Earlier posts show my maternal grandfather serving with the Royal Flying Corps in Egypt during the Great War.  Fred was dispersed from Fovant Camp near Salisbury on 18th February 1919.  His brother William, also in the Royal Flying Corps but based in the UK was already gone, dying in the last gasps of conflict from Spanish flu.  “La Grippe Espagnole” killed more people than were lost during the entire Great War.  It has been cited as the most devastating epidemic in world history, killing more people in a single year than during the four years of the Black Death.

His distraught parents received this acknowledgement of a life taken too early:

The King commands me to assure you of the true sympathy at His Majesty and the Queen in your sorrow.  He whose loss you mourn died in the noblest of causes.  His Country will be ever grateful to him for the sacrifice he has made for Freedom and Justice.

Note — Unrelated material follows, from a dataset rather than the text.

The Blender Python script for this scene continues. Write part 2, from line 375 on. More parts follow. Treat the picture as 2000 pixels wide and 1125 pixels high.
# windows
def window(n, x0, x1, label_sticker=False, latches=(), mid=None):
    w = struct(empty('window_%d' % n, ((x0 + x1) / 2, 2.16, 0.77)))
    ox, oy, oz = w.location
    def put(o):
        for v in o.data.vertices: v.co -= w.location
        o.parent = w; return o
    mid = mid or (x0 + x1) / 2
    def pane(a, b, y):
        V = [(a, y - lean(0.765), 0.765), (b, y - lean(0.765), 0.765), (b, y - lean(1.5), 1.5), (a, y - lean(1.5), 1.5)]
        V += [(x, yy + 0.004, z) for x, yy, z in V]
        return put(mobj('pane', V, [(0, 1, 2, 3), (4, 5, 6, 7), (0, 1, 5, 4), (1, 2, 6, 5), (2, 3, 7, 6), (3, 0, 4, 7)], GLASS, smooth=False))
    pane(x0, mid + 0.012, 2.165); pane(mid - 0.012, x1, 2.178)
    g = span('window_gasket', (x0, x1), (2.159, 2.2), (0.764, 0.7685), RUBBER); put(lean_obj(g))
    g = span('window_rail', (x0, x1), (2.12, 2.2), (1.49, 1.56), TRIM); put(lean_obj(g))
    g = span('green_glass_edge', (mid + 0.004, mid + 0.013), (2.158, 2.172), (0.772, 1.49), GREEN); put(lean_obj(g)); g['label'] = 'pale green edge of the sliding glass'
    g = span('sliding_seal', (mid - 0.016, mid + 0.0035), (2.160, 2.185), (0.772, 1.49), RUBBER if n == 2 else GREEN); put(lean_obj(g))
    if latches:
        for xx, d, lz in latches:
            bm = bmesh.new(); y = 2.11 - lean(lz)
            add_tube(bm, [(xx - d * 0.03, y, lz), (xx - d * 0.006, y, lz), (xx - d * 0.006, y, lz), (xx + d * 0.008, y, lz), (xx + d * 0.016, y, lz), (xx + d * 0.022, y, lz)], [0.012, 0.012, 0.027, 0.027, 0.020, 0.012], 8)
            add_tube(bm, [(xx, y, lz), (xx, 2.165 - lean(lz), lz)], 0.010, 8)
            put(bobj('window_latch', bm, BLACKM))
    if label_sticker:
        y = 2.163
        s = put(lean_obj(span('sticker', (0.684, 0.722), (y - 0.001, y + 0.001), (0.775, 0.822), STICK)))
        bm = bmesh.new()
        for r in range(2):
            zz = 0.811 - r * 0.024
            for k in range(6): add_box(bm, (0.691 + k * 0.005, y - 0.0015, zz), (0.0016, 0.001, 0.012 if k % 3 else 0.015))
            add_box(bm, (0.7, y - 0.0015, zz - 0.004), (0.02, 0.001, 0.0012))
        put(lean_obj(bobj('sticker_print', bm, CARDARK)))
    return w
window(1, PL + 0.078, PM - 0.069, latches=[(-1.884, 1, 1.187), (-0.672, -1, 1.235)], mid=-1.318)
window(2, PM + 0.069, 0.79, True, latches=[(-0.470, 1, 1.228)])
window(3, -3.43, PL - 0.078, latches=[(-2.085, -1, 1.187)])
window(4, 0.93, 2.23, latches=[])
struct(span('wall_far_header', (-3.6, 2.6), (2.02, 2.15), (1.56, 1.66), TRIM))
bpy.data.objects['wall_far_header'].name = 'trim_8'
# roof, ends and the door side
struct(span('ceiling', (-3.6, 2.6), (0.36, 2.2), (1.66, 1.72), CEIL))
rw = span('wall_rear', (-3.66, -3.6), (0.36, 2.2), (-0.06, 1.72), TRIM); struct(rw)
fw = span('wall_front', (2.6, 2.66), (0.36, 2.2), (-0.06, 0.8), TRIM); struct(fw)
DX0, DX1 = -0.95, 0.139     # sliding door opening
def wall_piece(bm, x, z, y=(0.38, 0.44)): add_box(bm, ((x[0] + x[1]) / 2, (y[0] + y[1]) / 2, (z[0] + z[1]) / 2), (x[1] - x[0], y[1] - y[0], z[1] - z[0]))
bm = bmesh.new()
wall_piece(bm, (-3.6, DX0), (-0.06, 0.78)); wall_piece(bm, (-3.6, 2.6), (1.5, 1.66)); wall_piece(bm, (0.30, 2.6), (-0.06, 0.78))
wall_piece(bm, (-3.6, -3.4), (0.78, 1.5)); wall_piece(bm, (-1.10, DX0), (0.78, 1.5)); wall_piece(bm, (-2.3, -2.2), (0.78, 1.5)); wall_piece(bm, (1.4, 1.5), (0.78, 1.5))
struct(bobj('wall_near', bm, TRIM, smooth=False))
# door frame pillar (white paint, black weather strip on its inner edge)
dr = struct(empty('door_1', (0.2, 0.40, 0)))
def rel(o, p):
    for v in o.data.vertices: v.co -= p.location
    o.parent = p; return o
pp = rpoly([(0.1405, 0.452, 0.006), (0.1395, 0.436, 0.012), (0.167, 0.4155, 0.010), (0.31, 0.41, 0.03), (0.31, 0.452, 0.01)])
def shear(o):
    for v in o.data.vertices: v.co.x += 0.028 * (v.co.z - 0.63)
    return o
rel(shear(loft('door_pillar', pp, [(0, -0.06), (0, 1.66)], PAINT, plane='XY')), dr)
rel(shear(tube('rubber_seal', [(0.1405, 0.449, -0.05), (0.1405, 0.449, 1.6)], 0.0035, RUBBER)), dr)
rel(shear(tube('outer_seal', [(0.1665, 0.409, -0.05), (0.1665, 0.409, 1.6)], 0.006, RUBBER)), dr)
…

An unthinking example of disconnected bureaucracy, it fails to acknowledge who He is, whilst succumbing to flu is somehow deemed a noble cause rather than the tragic chance act of nature it really was.   The standard letter is ‘signed’ (printed) Winston S Churchill, Secretary of State for the Royal Air Force (the RFC became the RAF on 1st April 1918).  ‘Billy’ died on 5th November 1918 aged 25 and was buried six days later on a day heavy with symbolism, November 11th, Armistice Day.  His funeral was marked with military honours at Andover Cemetery in the presence of his mother, father, ‘chums and superior officers’ and his fiancée, Miss Coombes.  Miss Coombes and Billy, the great aunt and uncle I never had.  Fred was still half a world away in Egypt and given the communications of the day, almost certainly unaware of his loss.